§ SOURCE MATERIAL:
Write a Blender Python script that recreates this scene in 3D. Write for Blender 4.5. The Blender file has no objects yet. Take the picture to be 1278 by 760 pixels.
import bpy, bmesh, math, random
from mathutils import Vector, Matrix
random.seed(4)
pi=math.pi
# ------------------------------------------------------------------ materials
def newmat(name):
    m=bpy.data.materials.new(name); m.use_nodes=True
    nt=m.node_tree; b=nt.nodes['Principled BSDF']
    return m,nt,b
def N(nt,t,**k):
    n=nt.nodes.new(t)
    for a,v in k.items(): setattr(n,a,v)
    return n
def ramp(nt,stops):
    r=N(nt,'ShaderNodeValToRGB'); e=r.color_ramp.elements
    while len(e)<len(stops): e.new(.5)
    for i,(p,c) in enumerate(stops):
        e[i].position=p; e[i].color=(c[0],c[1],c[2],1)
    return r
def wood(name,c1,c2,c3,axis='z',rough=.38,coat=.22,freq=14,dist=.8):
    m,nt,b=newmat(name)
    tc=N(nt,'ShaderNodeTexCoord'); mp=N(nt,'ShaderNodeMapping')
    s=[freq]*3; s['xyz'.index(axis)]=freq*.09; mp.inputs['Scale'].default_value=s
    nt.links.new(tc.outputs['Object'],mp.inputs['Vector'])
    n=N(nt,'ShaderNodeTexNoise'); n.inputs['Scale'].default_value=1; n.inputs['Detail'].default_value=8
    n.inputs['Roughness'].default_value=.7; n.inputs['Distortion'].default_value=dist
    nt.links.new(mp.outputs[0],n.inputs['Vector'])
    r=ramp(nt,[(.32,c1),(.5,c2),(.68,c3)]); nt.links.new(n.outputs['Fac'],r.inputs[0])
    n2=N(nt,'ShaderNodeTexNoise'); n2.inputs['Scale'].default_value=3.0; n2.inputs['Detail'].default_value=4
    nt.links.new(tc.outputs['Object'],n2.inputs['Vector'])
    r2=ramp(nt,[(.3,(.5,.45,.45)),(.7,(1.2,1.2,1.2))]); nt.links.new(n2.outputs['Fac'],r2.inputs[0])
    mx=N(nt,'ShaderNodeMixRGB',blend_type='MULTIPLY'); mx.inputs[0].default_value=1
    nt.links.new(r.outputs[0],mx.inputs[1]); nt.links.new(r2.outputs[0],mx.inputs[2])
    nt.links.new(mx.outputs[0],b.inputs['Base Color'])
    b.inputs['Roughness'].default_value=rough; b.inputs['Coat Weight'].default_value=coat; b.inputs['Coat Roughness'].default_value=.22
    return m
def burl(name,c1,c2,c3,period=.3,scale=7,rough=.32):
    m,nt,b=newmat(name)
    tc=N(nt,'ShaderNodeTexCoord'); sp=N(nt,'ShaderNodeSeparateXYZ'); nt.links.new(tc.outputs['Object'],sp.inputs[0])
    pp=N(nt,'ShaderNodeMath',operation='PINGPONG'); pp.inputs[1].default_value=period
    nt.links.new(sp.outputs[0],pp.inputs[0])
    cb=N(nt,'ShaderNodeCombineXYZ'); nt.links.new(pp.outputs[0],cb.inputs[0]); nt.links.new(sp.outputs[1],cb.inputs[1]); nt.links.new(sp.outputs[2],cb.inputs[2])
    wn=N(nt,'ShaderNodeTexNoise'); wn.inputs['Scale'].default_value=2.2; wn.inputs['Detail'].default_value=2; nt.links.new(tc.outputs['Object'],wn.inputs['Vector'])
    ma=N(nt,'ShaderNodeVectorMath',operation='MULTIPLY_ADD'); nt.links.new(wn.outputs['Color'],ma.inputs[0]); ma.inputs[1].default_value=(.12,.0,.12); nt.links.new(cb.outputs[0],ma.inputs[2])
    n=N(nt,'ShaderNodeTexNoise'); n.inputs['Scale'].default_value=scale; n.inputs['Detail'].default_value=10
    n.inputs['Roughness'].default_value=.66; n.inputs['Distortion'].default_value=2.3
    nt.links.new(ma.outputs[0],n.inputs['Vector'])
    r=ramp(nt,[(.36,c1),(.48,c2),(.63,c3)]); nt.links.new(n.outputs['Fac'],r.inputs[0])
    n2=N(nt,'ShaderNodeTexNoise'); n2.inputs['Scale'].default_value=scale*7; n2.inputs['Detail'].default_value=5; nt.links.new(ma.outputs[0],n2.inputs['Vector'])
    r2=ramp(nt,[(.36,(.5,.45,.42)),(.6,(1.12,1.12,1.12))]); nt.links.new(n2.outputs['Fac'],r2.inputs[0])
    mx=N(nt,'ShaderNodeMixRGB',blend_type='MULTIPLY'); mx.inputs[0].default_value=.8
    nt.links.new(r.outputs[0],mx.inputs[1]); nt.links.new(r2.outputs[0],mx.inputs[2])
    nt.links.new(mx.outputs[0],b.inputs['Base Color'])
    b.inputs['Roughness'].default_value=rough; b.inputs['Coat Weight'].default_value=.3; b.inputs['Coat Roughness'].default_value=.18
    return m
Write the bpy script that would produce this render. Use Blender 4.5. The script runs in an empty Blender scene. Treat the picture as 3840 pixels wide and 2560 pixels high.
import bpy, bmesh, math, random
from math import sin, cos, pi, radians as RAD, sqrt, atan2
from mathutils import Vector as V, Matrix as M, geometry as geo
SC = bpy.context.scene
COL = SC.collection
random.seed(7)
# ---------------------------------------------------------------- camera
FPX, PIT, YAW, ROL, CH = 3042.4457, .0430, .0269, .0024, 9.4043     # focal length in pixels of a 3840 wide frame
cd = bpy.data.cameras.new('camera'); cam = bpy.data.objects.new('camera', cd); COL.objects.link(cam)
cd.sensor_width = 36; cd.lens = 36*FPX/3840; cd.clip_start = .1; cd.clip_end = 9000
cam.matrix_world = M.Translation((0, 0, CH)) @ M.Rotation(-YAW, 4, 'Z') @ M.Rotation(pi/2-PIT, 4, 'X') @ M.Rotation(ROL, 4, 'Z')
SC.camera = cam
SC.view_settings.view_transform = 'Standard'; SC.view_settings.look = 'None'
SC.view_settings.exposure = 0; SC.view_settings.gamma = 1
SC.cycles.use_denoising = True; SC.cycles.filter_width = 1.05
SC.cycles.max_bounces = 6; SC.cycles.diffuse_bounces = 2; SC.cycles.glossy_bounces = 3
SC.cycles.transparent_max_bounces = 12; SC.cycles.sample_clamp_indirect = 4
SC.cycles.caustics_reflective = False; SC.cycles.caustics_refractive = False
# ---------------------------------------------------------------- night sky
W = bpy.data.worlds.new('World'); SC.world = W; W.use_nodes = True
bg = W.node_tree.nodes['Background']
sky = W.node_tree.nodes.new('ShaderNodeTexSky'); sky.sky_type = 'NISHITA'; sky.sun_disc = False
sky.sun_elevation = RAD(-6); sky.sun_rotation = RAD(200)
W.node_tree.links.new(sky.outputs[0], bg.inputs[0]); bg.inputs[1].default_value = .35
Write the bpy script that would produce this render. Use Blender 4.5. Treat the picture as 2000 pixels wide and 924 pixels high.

§ PROMPT:
Exactly and only the lines from the line that contains "2560 pixels high." through the line that contains "bg.inputs[1].default_value = .35" are to be repeated as they stand.

§ THE SOLUTION:
Write the bpy script that would produce this render. Use Blender 4.5. The script runs in an empty Blender scene. Treat the picture as 3840 pixels wide and 2560 pixels high.
import bpy, bmesh, math, random
from math import sin, cos, pi, radians as RAD, sqrt, atan2
from mathutils import Vector as V, Matrix as M, geometry as geo
SC = bpy.context.scene
COL = SC.collection
random.seed(7)
# ---------------------------------------------------------------- camera
FPX, PIT, YAW, ROL, CH = 3042.4457, .0430, .0269, .0024, 9.4043     # focal length in pixels of a 3840 wide frame
cd = bpy.data.cameras.new('camera'); cam = bpy.data.objects.new('camera', cd); COL.objects.link(cam)
cd.sensor_width = 36; cd.lens = 36*FPX/3840; cd.clip_start = .1; cd.clip_end = 9000
cam.matrix_world = M.Translation((0, 0, CH)) @ M.Rotation(-YAW, 4, 'Z') @ M.Rotation(pi/2-PIT, 4, 'X') @ M.Rotation(ROL, 4, 'Z')
SC.camera = cam
SC.view_settings.view_transform = 'Standard'; SC.view_settings.look = 'None'
SC.view_settings.exposure = 0; SC.view_settings.gamma = 1
SC.cycles.use_denoising = True; SC.cycles.filter_width = 1.05
SC.cycles.max_bounces = 6; SC.cycles.diffuse_bounces = 2; SC.cycles.glossy_bounces = 3
SC.cycles.transparent_max_bounces = 12; SC.cycles.sample_clamp_indirect = 4
SC.cycles.caustics_reflective = False; SC.cycles.caustics_refractive = False
# ---------------------------------------------------------------- night sky
W = bpy.data.worlds.new('World'); SC.world = W; W.use_nodes = True
bg = W.node_tree.nodes['Background']
sky = W.node_tree.nodes.new('ShaderNodeTexSky'); sky.sky_type = 'NISHITA'; sky.sun_disc = False
sky.sun_elevation = RAD(-6); sky.sun_rotation = RAD(200)
W.node_tree.links.new(sky.outputs[0], bg.inputs[0]); bg.inputs[1].default_value = .35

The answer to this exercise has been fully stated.